Experiências em Moçambique mostram que muitos projetos realizados “em nome do desenvolvimento” acabam por se converter em portas giratórias de corrupção, clientelismo e dependência externa. Portos, portagens e estradas tem mostrado lições amargas sobre o preço de “atrair o desenvolvimento” sem garantir o controlo nacional e em muitos desses casos, o país sai mais dependente do que desenvolvido em contratos pouco transparentes, lucros desiguais e um controlo cada vez mais reduzido sobre os próprios recursos. Quem garante que, daqui a alguns anos, os moçambicanos não terão de “pagar” para atravessar a própria fronteira, como já acontece nas portagens e outros serviços públicos concessionados?

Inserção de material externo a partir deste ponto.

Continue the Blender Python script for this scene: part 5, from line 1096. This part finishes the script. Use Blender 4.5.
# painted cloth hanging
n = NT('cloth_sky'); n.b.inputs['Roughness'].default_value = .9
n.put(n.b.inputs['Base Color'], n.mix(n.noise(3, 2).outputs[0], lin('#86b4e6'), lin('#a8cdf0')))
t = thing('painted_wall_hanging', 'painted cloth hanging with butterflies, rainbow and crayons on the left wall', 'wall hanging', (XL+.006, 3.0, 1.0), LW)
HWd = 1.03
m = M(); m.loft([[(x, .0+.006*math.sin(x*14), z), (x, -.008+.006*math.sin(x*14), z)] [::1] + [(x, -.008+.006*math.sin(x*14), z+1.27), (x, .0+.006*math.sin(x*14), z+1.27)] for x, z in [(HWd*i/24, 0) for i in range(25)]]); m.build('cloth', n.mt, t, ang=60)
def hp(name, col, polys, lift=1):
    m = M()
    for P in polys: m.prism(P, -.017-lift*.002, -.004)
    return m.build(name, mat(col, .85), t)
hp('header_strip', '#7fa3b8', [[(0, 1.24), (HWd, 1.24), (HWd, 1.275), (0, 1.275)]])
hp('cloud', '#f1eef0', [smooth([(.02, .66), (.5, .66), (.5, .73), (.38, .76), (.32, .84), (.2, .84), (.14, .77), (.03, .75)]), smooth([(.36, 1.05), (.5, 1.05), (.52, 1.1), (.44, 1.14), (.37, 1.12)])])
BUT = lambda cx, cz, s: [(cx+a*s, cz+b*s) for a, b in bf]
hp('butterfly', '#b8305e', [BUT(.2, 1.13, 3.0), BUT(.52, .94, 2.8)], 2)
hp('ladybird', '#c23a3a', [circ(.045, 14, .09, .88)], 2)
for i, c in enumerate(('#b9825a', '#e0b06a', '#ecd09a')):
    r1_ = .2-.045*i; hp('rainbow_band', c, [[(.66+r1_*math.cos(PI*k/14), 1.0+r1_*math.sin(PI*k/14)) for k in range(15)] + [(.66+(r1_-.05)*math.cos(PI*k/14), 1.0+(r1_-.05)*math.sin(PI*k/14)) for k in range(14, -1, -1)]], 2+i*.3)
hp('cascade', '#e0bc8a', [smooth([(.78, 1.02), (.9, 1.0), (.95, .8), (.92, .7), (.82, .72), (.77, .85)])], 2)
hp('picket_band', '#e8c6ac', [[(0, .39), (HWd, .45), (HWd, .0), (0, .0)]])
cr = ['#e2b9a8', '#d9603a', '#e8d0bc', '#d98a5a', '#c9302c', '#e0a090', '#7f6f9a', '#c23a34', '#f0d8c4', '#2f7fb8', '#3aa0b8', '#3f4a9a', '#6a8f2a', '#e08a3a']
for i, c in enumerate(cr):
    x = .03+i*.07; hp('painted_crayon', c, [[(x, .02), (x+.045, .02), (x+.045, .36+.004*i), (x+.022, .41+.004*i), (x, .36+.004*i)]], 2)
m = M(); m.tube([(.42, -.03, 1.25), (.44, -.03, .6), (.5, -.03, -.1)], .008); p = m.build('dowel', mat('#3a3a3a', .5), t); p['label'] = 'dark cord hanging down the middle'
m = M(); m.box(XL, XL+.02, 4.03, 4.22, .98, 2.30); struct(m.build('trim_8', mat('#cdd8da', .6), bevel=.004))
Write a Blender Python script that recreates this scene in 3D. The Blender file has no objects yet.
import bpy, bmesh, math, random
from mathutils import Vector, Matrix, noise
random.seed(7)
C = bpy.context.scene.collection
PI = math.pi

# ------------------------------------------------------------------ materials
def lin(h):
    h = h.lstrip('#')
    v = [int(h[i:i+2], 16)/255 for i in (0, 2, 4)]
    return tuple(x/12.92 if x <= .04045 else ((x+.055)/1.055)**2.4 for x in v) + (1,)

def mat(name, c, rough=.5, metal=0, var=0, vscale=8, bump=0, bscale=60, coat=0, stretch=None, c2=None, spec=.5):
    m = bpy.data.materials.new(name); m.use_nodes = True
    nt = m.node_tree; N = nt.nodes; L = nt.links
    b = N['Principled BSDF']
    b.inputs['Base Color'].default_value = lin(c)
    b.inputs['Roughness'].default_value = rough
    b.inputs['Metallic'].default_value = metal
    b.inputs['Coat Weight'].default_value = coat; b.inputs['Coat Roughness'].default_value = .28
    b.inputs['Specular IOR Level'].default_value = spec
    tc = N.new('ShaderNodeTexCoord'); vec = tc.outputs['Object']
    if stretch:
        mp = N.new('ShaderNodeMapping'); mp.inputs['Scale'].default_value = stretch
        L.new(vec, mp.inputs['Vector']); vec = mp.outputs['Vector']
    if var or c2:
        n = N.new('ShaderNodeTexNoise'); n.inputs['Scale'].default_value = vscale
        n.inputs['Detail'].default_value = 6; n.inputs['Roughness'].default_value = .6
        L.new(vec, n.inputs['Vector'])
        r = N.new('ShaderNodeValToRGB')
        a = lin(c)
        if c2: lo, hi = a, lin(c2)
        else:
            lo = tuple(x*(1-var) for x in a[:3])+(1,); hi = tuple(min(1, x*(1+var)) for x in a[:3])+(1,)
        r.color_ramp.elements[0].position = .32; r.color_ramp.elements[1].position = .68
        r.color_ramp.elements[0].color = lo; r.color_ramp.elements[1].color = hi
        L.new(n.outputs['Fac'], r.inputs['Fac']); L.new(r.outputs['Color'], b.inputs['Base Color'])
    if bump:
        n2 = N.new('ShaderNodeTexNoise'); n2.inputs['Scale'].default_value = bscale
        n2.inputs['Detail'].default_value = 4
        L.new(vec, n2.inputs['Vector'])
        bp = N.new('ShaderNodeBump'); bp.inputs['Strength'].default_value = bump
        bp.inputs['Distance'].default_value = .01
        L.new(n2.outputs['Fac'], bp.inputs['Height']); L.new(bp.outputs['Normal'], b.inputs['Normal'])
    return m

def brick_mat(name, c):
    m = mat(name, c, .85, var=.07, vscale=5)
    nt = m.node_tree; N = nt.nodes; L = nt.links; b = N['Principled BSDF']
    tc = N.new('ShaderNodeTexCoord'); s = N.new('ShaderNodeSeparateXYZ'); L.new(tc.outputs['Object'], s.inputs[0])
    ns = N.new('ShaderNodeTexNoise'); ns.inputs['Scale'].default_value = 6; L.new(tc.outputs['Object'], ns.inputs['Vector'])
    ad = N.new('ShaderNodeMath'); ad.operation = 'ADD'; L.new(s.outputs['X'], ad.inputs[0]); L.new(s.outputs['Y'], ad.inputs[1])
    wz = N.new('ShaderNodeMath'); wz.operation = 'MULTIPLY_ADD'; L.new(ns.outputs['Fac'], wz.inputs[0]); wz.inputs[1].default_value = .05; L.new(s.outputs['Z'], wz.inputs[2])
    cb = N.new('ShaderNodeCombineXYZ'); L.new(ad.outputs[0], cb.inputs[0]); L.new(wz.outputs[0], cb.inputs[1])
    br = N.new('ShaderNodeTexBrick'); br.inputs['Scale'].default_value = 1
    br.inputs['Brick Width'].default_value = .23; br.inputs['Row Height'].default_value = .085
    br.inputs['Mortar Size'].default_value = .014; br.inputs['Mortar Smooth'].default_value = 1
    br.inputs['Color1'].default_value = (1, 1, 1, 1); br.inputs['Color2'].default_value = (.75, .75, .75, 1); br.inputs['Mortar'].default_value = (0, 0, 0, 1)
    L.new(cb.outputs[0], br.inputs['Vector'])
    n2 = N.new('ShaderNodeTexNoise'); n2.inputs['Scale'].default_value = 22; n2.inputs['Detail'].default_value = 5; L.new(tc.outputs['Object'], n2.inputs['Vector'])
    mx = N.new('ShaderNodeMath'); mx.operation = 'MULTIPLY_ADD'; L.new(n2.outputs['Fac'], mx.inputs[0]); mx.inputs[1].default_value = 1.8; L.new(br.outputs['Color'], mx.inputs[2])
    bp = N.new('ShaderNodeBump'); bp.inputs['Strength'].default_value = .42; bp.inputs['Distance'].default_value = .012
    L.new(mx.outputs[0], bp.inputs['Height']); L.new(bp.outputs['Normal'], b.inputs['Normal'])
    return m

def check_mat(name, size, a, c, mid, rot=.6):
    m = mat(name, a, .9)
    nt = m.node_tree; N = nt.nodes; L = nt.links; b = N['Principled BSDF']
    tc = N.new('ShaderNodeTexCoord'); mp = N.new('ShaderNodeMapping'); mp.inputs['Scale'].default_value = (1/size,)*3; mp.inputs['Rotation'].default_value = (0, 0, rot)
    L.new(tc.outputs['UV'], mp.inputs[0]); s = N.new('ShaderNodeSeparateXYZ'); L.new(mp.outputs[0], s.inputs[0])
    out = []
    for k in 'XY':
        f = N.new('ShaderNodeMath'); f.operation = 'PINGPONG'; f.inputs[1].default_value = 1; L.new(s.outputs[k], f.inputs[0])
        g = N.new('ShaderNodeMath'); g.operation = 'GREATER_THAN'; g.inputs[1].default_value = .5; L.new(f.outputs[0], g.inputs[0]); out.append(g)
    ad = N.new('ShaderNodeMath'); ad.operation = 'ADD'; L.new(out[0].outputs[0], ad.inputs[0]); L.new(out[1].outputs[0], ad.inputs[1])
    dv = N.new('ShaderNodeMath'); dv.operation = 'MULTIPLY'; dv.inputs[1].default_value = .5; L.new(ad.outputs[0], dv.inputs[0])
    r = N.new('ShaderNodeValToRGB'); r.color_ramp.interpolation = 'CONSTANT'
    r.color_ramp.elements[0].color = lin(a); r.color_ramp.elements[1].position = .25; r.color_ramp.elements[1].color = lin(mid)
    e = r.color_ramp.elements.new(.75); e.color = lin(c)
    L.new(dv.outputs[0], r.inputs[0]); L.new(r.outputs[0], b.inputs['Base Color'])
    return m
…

Quando o país começa a vender os seus portões, é sinal de que a casa já está à venda. Uma fronteira não é uma simples instalação logística, ela é um símbolo vivo da independência, um espaço onde o Estado se afirma como Estado e pulso da soberania nacional. Ao privatizar o controlo das fronteiras, o Estado não apenas terceiriza a gestão de infraestruturas é terceirizar parte da sua autoridade política. Ao colocá-las sob concessão privada, o Estado assume o risco de transformar a soberania em simples cláusula contratual, sujeita às lógicas de rentabilidade e aos interesses de investidores, na prática, o Estado está a transferir o controlo de espaços de decisão soberana para operadores privados, em troca do fluxo de entrada e saída do país

O desenvolvimento não pode ser confundido com entrega de funções soberanas. O desenvolvimento não significa sacrificar as fronteiras, nenhum país é realmente moderno se não possui autoridade sobre o seu próprio território. Uma nação pode ter portos modernos, estradas asfaltadas e fronteiras digitalizadas, mas, se o comando estiver nas mãos de terceiros, o brilho do progresso pode esconder o preço da dependência, ou por outra, quem controla as portas do território, controla também o fluxo da economia e a segurança do país.

O modelo de parcerias público-privadas, tantas vezes apresentado como solução para a falta de recursos, tem se mostrado em Moçambique um campo fértil para contratos opacos, dependência económica e perda de autonomia institucional. Entende se que o desafio não é apenas técnico, mas profundamente político, mas a história politica moçambicana ensina que a perda de soberania raramente acontece de forma abrupta; ela vem em nome do progresso, justificada por palavras bonitas como “parceria”, “eficiência” e “integração”. Porém, a verdadeira integração regional não se constrói com portões terceirizados, mas com instituições fortes, políticas transparentes e soberania consciente. O verdadeiro desafio de Moçambique é modernizar sim, mas sem se submeter, crescer sem depender, integrar-se sem se dissolver. Modernizar é legítimo; ceder o controlo é perigoso. Caso contrário, a modernização prometida pode tornar-se na forma mais elegante de dependência, onde a bandeira continuará hasteada e o Estado tornar-se-á mero gestor de contratos, e não guardião do território e soberania nacional.